New Delhi, Feb. 4: Official figures have confirmed the fears.

The global meltdown and the consequent slowdown in the Indian economy took 5 lakh workers off factory floors in the last three months of 2008, the labour bureau announced today after a study that covered 2,581 units.

Various job loss estimates — most painting a grim picture — had been doing the rounds but this is the first government study that has put a figure to the fear stalking the working population in the country.

The study reveals that between October and December last year, 5 lakh workers have lost jobs in sectors like textile and garment, metals and metal products, automobiles, gems and jewellery, transportation, construction and mining industries.

However, according to the study, IT and BPO increased employment rate marginally by 0.33 per cent, which does not match popular perception. As the entire sample covered 2,581 units, the number of IT companies could not have been too high and the finding is unlikely to mirror the full picture.

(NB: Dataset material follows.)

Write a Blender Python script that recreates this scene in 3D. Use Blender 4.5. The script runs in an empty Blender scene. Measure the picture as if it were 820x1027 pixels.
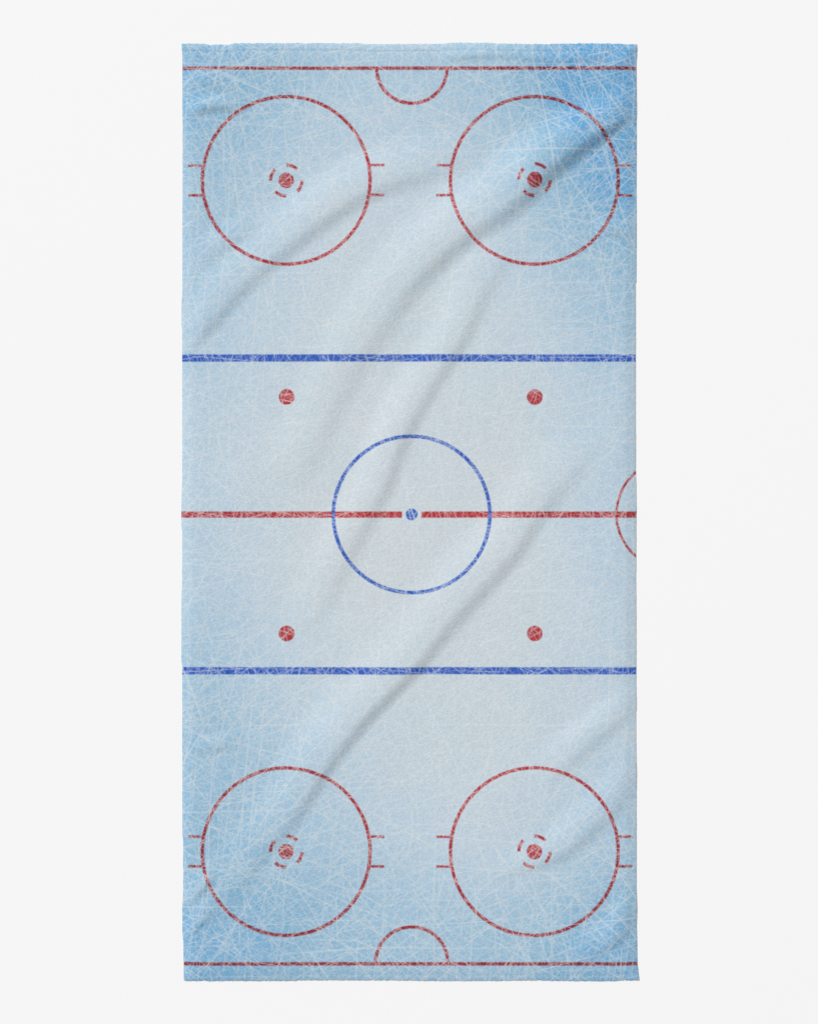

The findings were thrown up by the first such survey conducted by the bureau, which is part of the labour and employment ministry.

“The ministry took a serious note of the economic slowdown and it felt the need to have an assessment of its impact on employment to enable the government to take preventive and ameliorative measures,” labour and employment secretary Sudha Pillai said.

The three-month fall translates to 3.08 per cent — not very high compared with the 8-10 per cent plunge in some western countries. However, 5 lakh people are not a negligible number, not to mention the cumulative effect on their families and the fact that many factories (the country has 63 lakh industrial units) had not been covered by the government study.

The data also comes at a time the UPA government is preparing to go to elections on the plank of delivering on its promises to the aam aadmi. Most of the job losses have been in sectors where common people work.

The biggest knock has been taken by the export-driven gems and jewellery units — a fallout of the slump in demand from foreign countries that are reeling under the impact of the downturn. The impact of retrenchment is already becoming evident in Gujarat, which has a large number of gem and jewellery units, where suicides have been reported.

The automobile sector has also suffered badly, coinciding with poor demand in the last months of 2008. Demand, however, showed some stirrings of life in January.

Vishnu Mathur, the executive director of the Auto Component Manufacturers Association (Acma), said: “The impact will be more on component manufacturers which have been heavily dependent on supplying to the commercial vehicle sector. However, it is just a passing phase.”

Analysts and officials said the economy would improve from the second half of this calendar year.

Professor N.R. Bhanumurthy of the Institute of Economic Growth said: “Much will depend on the effectiveness of the fiscal stimulus packages announced by the government and loosening of the monetary policy. The government will have to take more steps to boost demand.”